■ EXERCISE TASK ■
Quote exactly the lines spanning from the top of the data below to the line that contains "SUN = np.array([-math.sin(SUN_AZ)", including both.

>> BEGIN DATASET SECTION

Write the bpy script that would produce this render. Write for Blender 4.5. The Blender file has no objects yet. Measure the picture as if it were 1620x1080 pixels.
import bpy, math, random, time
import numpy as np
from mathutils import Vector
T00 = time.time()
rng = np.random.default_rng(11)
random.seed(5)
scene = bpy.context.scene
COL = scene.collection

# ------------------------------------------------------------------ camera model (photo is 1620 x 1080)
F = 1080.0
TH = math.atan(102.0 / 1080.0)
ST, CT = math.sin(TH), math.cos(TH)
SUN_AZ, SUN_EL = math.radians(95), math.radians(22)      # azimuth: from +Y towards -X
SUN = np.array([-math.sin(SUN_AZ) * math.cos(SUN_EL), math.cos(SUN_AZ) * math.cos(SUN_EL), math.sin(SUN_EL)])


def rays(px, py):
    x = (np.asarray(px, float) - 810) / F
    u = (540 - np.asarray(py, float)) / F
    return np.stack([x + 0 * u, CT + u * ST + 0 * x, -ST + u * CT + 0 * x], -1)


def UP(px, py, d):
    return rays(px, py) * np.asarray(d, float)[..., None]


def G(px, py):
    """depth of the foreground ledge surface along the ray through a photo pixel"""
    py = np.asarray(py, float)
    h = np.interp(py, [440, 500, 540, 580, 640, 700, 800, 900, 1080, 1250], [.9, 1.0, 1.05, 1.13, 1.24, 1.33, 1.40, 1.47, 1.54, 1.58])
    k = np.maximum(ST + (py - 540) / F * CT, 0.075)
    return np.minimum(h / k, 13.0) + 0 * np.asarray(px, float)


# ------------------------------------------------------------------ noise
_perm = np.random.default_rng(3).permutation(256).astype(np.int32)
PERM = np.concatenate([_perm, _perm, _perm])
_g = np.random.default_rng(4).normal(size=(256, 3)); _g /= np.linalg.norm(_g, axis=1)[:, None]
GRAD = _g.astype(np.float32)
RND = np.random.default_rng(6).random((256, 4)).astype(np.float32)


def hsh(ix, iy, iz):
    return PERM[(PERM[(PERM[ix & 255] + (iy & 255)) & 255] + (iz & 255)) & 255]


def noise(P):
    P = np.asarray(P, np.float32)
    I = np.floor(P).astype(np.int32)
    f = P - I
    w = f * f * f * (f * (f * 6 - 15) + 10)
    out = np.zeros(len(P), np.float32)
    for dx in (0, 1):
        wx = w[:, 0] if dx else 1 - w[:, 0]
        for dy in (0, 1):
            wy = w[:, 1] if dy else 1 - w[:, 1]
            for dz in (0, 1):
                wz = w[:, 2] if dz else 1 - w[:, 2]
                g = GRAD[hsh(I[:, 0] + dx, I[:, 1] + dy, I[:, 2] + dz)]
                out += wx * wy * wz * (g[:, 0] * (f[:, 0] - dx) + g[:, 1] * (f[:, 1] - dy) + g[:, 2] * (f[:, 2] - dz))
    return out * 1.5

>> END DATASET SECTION

■ PROBLEM SOLUTION ■
Write the bpy script that would produce this render. Write for Blender 4.5. The Blender file has no objects yet. Measure the picture as if it were 1620x1080 pixels.
import bpy, math, random, time
import numpy as np
from mathutils import Vector
T00 = time.time()
rng = np.random.default_rng(11)
random.seed(5)
scene = bpy.context.scene
COL = scene.collection

# ------------------------------------------------------------------ camera model (photo is 1620 x 1080)
F = 1080.0
TH = math.atan(102.0 / 1080.0)
ST, CT = math.sin(TH), math.cos(TH)
SUN_AZ, SUN_EL = math.radians(95), math.radians(22)      # azimuth: from +Y towards -X
SUN = np.array([-math.sin(SUN_AZ) * math.cos(SUN_EL), math.cos(SUN_AZ) * math.cos(SUN_EL), math.sin(SUN_EL)])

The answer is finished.